Our school doesn't have ability groupings in reception, but they do in Y1 and Y2.

The ability groups are used for specific tasks, so the teacher can differentiate. IME, in Y1, there is a huge difference between the children's abilities in each area. It appears to work very well, and IME the children are not overly concerned about which group they are in.

With ref to the OP; the children in our lowest ability group are generally behind the average of the class in all areas. Some are EAL and some have SLI. All are on IEPs.

For example,

Literacy/Phonics: the children in my lowest literacy group are still learning individual letter sounds; two are still doing the first few letters entirely. Some can write a letter in respond to a sound, others can only manage a handful, and some are unable to without having a letter shape in front of them to copy from. They are working on initial and end sounds, and not yet really blending.
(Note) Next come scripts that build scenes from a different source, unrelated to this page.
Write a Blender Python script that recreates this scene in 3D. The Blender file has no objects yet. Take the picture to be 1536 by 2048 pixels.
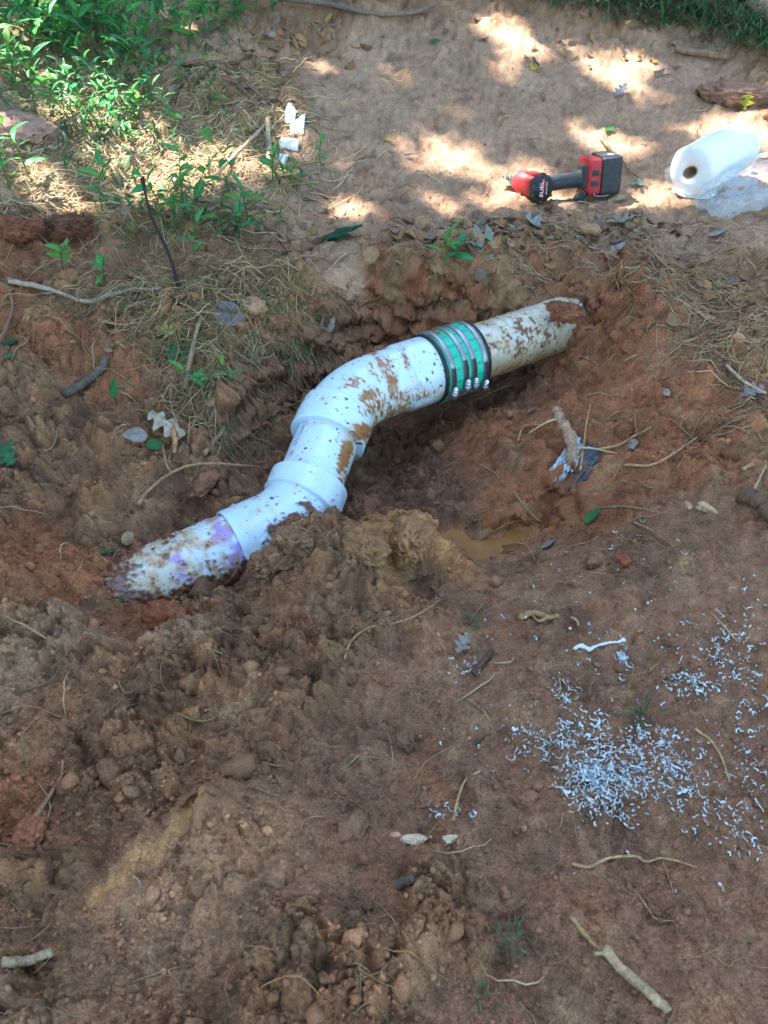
import bpy, math, random
import numpy as np
from mathutils import Vector, Matrix

random.seed(7)
RNG = np.random.default_rng(11)
C = bpy.context.scene.collection
PI = math.pi

# ------------------------------------------------------------------ camera
TH = math.radians(44.0)
CAMZ = 0.93
FPX = 1539.0
SC = bpy.context.scene
cam_d = bpy.data.cameras.new('camera')
cam = bpy.data.objects.new('camera', cam_d)
C.objects.link(cam)
cam.location = (0, 0, CAMZ)
cam.rotation_euler = (PI / 2 - TH, 0, 0)
cam_d.sensor_fit = 'VERTICAL'
cam_d.sensor_height = 34.6
cam_d.sensor_width = 25.95
cam_d.lens = 34.6 * FPX / 2048
cam_d.clip_start = 0.02
cam_d.clip_end = 400
cam_d.dof.use_dof = True
cam_d.dof.focus_distance = 1.45
cam_d.dof.aperture_fstop = 13.0
SC.camera = cam

# ------------------------------------------------------------------ light
SUN_AZ = math.atan2(-0.62, 0.60)
SUN_EL = math.radians(52)
SUN = Vector((math.sin(SUN_AZ) * math.cos(SUN_EL), math.cos(SUN_AZ) * math.cos(SUN_EL), math.sin(SUN_EL)))
world = bpy.data.worlds.new('World')
SC.world = world
world.use_nodes = True
wn = world.node_tree
for n in list(wn.nodes):
    wn.nodes.remove(n)
sky = wn.nodes.new('ShaderNodeTexSky')
sky.sky_type = 'NISHITA'
sky.sun_disc = False
sky.sun_elevation = SUN_EL
sky.sun_rotation = SUN_AZ
sky.air_density = 1.0
sky.dust_density = 1.5
sky.ozone_density = 0.6
bg = wn.nodes.new('ShaderNodeBackground')
bg.inputs[1].default_value = 0.15
wo = wn.nodes.new('ShaderNodeOutputWorld')
wb = wn.nodes.new('ShaderNodeVectorMath'); wb.operation = 'MULTIPLY'
wb.inputs[1].default_value = (0.94, 1.02, 1.03)
wn.links.new(sky.outputs[0], wb.inputs[0])
wn.links.new(wb.outputs[0], bg.inputs[0])
wn.links.new(bg.outputs[0], wo.inputs[0])
sl = bpy.data.lights.new('sun', 'SUN')
sl.energy = 3.9
sl.angle = math.radians(0.53)
sl.color = (1.0, 0.95, 0.89)
so = bpy.data.objects.new('sun', sl)
C.objects.link(so)
so.rotation_euler = SUN.to_track_quat('Z', 'Y').to_euler()
so.location = SUN * 30
SC.view_settings.view_transform = 'Standard'
SC.view_settings.look = 'None'
SC.view_settings.gamma = 1.0
SC.view_settings.use_curve_mapping = False
SC.view_settings.exposure = 3.15
SC.cycles.use_denoising = True
SC.cycles.max_bounces = 6
SC.cycles.diffuse_bounces = 2
SC.cycles.transparent_max_bounces = 12

# ------------------------------------------------------------------ pixel -> place helpers
ct, st = math.cos(TH), math.sin(TH)
def P(u, v, z=None, d=None):
    x = (u - 768) / FPX
    y = (1024 - v) / FPX
    dirv = np.array([x, ct + y * st, -st + y * ct])
    if d is None:
        d = (z - CAMZ) / dirv[2]
    return np.array([0, 0, CAMZ]) + d * dirv
def PROJ(p):
    p = np.asarray(p, float)
    X, Y, Z = p[..., 0], p[..., 1], p[..., 2] - CAMZ
    d = Y * ct - Z * st
    up = Y * st + Z * ct
    return 768 + FPX * X / d, 1024 - FPX * up / d, d

# ------------------------------------------------------------------ numpy noise
def _h(ix, iy, seed):
    a = (ix.astype(np.int64) * 374761393 + iy.astype(np.int64) * 668265263 + seed * 1442695041) & 0xffffffff
    a = ((a ^ (a >> 13)) * 1274126177) & 0xffffffff
    a = ((a ^ (a >> 16)) * 2246822519) & 0xffffffff
    a = a ^ (a >> 15)
    return (a & 0xffffff) / float(0x1000000)
def perlin(x, y, seed=0):
    x0 = np.floor(x); y0 = np.floor(y)
    fx = x - x0; fy = y - y0
    ix = x0.astype(np.int64); iy = y0.astype(np.int64)
    def g(dx, dy):
        a = _h(ix + dx, iy + dy, seed) * (2 * PI)
        return np.cos(a) * (fx - dx) + np.sin(a) * (fy - dy)
    ux = fx * fx * fx * (fx * (fx * 6 - 15) + 10)
    uy = fy * fy * fy * (fy * (fy * 6 - 15) + 10)
    n0 = g(0, 0) * (1 - ux) + g(1, 0) * ux
    n1 = g(0, 1) * (1 - ux) + g(1, 1) * ux
    return 1.5 * (n0 * (1 - uy) + n1 * uy)
def fbm(x, y, seed=0, o=4, g=0.5):
    s = 0; a = 1.0; f = 1.0
    for i in range(o):
        s = s + a * perlin(x * f + 13.7 * i, y * f - 7.1 * i, seed + i)
        a *= g; f *= 2.03
    return s
def worley(x, y, seed=0):
    ix = np.floor(x).astype(np.int64); iy = np.floor(y).astype(np.int64)
    f1 = np.full(x.shape, 9.0); f2 = np.full(x.shape, 9.0); cid = np.zeros(x.shape)
    for dx in (-1, 0, 1):
        for dy in (-1, 0, 1):
            jx = ix + dx; jy = iy + dy
            px = jx + _h(jx, jy, seed); py = jy + _h(jx, jy, seed + 101)
            d = np.hypot(px - x, py - y)
            r = _h(jx, jy, seed + 202)
            c = d < f1
            f2 = np.where(c, f1, np.minimum(f2, d))
            cid = np.where(c, r, cid)
            f1 = np.where(c, d, f1)
    return f1, f2, cid
def sstep(a, b, x):
    t = np.clip((x - a) / (b - a), 0, 1)
    return t * t * (3 - 2 * t)

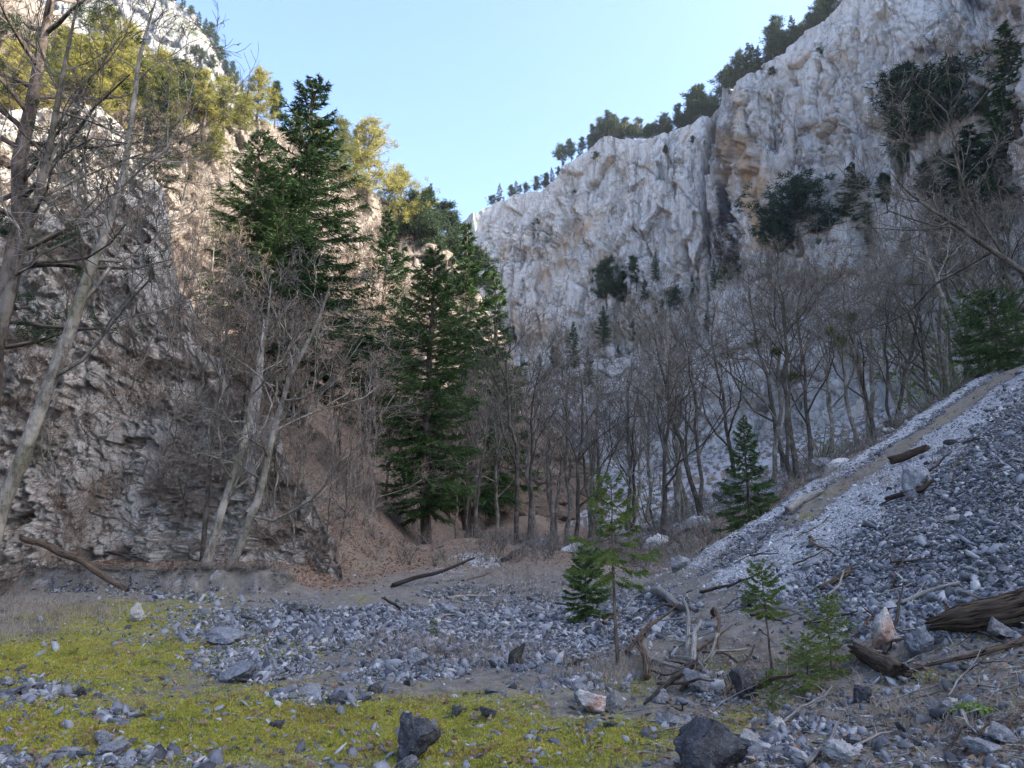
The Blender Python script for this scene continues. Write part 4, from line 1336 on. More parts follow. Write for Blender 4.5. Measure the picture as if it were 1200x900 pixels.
# thin trees and tall shrubs rooted on the outcrop
for i, (u_, vb, vt) in enumerate(sorted([(30, 330, 190), (70, 420, 300), (110, 360, 220), (150, 470, 340), (175, 330, 215), (200, 420, 290), (120, 560, 430), (60, 560, 440), (185, 560, 420), (225, 520, 390), (250, 560, 400), (300, 560, 420), (330, 590, 470), (352, 620, 500), (285, 500, 370), (20, 480, 380), (215, 610, 500), (380, 640, 540), (140, 250, 130), (90, 250, 150), (345, 640, 540), (318, 610, 480)])):
    tree(THIN[(i * 2) % 3], u_, vb, vt, 'bare_tree', f'thin leafless sapling rooted on the face of the outcrop, {nth(i)}from the left', 'tree', 'thin leafless trees on the outcrop', (3, 0), 1.5, tilt=(rngT.uniform(-.1, .2), rngT.uniform(-.1, .2)))
# ------------------------------------------------------------------ picking places on the ground by how much of the view they fill
FC = GP2[gf].mean(1)
_u, _v, _zc = proj(GP2)
_pu, _pv = _u[gf], _v[gf]
_e1u, _e1v, _e2u, _e2v = _pu[:, 2] - _pu[:, 0], _pv[:, 2] - _pv[:, 0], _pu[:, 3] - _pu[:, 1], _pv[:, 3] - _pv[:, 1]
PXA = .5 * np.abs(_e1u * _e2v - _e1v * _e2u)
_cu, _cv, _cz = proj(FC)
VIS = (_cz > 1.5) & (_cu > -160) & (_cu < 1420) & (_cv > 380) & (_cv < 1080) & (FC[:, 1] < 70)
PXA = np.where(VIS, np.minimum(PXA, 400), 0)
ZF = zones(FC)


def pick(weight, n, rng):
    p = weight * PXA
    i = rng.choice(len(p), n, p=p / p.sum())
    q = GP2[gf[i]]
    a, b = rng.random((n, 1)), rng.random((n, 1))
    return (q[:, 0] * (1 - a) + q[:, 1] * a) * (1 - b) + (q[:, 3] * (1 - a) + q[:, 2] * a) * b


# ------------------------------------------------------------------ stones
def stone_mat(name, a, b, c, sc=1.0, tint=None):
    m, nt = new_mat(name)
    g = NT(nt)
    o = g.obj()
    n = g.noise(o, 2.2, 5, .65)
    f = g.noise(o, 9, 4, .7)
    col = g.mix(g.remap(n, .35, .65), a, b)
    col = g.mix(g.remap(f, .55, .72, 0, .8), col, c)
    ve = g.noise(g.scale(o, 1, 1, 3.5), 1.6, 3, .5, dist=1.2)
    col = g.mix(g.remap(g.math('ABSOLUTE', g.math('SUBTRACT', ve, .5)), 0, .02, .6, 0), col, c)
    if tint:
        col = g.mix(g.remap(g.noise(o, 1.1, 3, .5), .5, .6), col, tint)
    col = g.mix(1.0, col, g.mix(g.rnd(), (.72, .74, .78), (1.2, 1.17, 1.12)), 'MULTIPLY')
    g.finish(col, .85, g.bump(g.math('ADD', n, g.math('MULTIPLY', f, .4)), .06, .8), .25)
    return m


M_ST_BLUE = stone_mat('blue_grey_limestone', (.13, .136, .152), (.22, .228, .25), (.34, .34, .35))
M_ST_DARK = stone_mat('dark_limestone', (.04, .04, .043), (.085, .086, .093), (.17, .17, .18))
M_ST_PALE = stone_mat('pale_limestone', (.42, .40, .375), (.55, .53, .505), (.28, .265, .25))
M_ST_GREY = stone_mat('grey_limestone', (.17, .168, .166), (.27, .265, .26), (.40, .39, .38))
M_ST_PINK = stone_mat('pinkish_limestone', (.46, .42, .39), (.58, .53, .49), (.30, .27, .25), 1.0, (.42, .26, .21))


def ico(sub):
    me = bpy.data.meshes.new('t')
    import bmesh
    bm = bmesh.new()
    bmesh.ops.create_icosphere(bm, subdivisions=sub, radius=1)
    v = np.array([q.co[:] for q in bm.verts])
    f = np.array([[q.index for q in p.verts] for p in bm.faces])
    bm.free()
    return v, f


def rock_verts(v, seed, cuts=11, flat=(1, .8, .6), rough=.10):
    rg = np.random.default_rng(seed)
    p = v.copy()
    for k in range(cuts):
        n = rg.normal(size=3)
        n /= np.linalg.norm(n)
        d = rg.uniform(.34, .74)
        h = p @ n - d
        p = p - np.maximum(h, 0)[:, None] * n[None]
    p = p + rough * fbm(p[:, 0] * 2.2 + seed, p[:, 1] * 2.2, p[:, 2] * 2.2, 5, seed, .6)[:, None] * v
    if len(v) > 500:
        p = p + .045 * facet(p[:, 0] * 5, p[:, 1] * 5, p[:, 2] * 6, seed, 1.3)[:, None] * v
    p = p * np.array(flat)
    return p / np.abs(p).max()


V3, F3 = ico(4)
V2, F2 = ico(2)
V1, F1 = ico(1)
STONES = [np_mesh('stone', rock_verts(V3, 900 + i, 12, [(1, .8, .6), (1, .7, .42), (1, .85, .8), (1, .6, .5), (1, .9, .35), (1, .75, .65)][i % 6], .07), F3) for i in range(12)]
SHAPE_W = ['angular', 'flat', 'blocky', 'long', 'slab-like', 'chunky']
for me in STONES:
    me.materials.append(M_ST_BLUE)


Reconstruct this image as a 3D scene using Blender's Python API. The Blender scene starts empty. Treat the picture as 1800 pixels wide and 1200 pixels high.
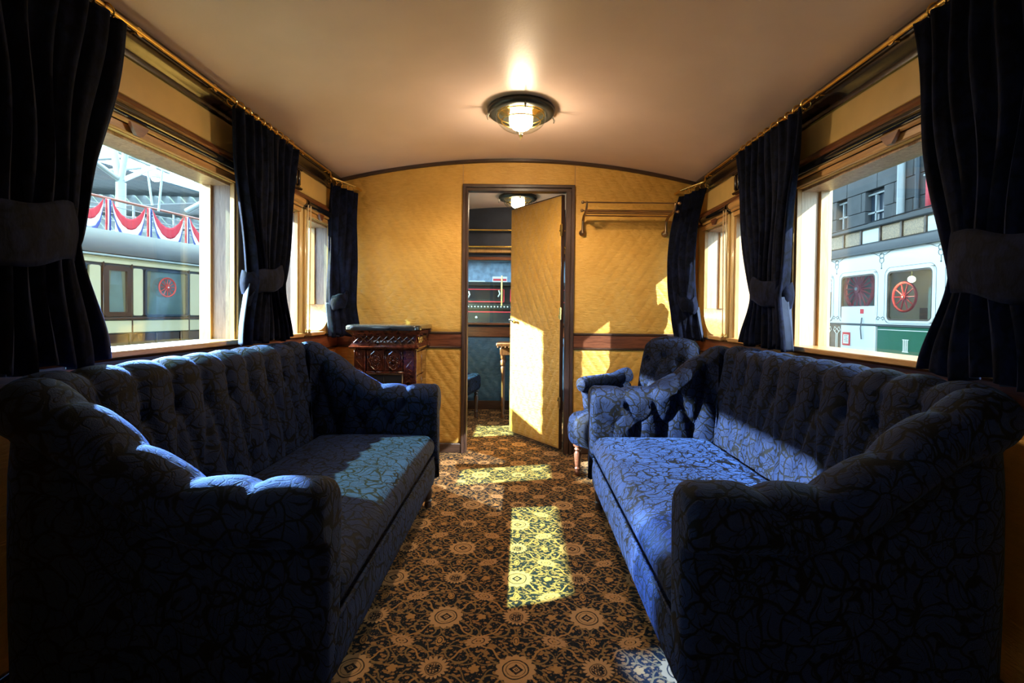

Numeracy: we are making sure they can accuracly count to 10, understand concept of 1 more, 1 less, can recognise numbers to 10, can form digits, can count back from 10 or 5

Guided reading: on lilac/pink books; not yet blending letter sounds to make words, still working on individual sounds, talking about the pictures, discussing stories, knwing that books are read from left to right, looking for initial sounds, etc.

Hulababy · 30/11/2009 19:34

Oh and our groups are not static either. Children have some assessments at the end of every half term (the children don't know this though, it is def not obvious at all that it is being assessed) and groups are determined through them and through class obs.

roisin · 30/11/2009 19:57

At our school at this stage in yr1 the bottom ability grouping would be made up entirely of children for whom reading has not really clicked at all yet; ie still struggling to read/sound out basic CVC words.

I know children who were in these bottom groups in yr1 who are now (yr8) soundly average, and others who have continued to struggle across the curriculum.